Twaalf vrienden, waaronder
5 Peltenaren (Daan, Glenn, Karel, Stijn en Ward) vertrokken een week geleden naar
Georgië. Dat land is anderhalve keer zo groot als Nederland en ligt tussen Rusland, Turkije, Armenië en Azerbeidzjan. Op de luchthaven in Schiphol werd hen door de grenscontrole op een eerder verbaasde toon gevraagd wat ze daar wel gingen doen. Ondertussen lieten ze ons weten dat ze de stad
Martvili bezochten, waar een middeleeuws klooster mét kathedraal ligt, te bereiken via een kabelbaan.
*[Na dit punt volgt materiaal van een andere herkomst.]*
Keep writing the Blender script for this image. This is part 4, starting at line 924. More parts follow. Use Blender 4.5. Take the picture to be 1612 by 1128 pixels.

Ze trokken ook naar het bergdorp
Kasbegi dat aan de voet ligt van de Kazbek berg. Daar ligt ook een vulkaan, maar het thuisfront moet zich niet ongerust maken, de laatste uitbarsting dateert van 6000 jaar geleden. En ze bezochten in Gori het houten
geboortehuis van Stalin, waar in 1937 een museum van werd gemaakt. Het lot van het museum is echter onzeker, want het wordt ondertussen beschouwd als teveel eerbetoon aan de Russische dictator. Het museum schept namelijk een positief beeld van de man die naar schatting 9 tot 20 miljoen mensen liet 'wegzuiveren'.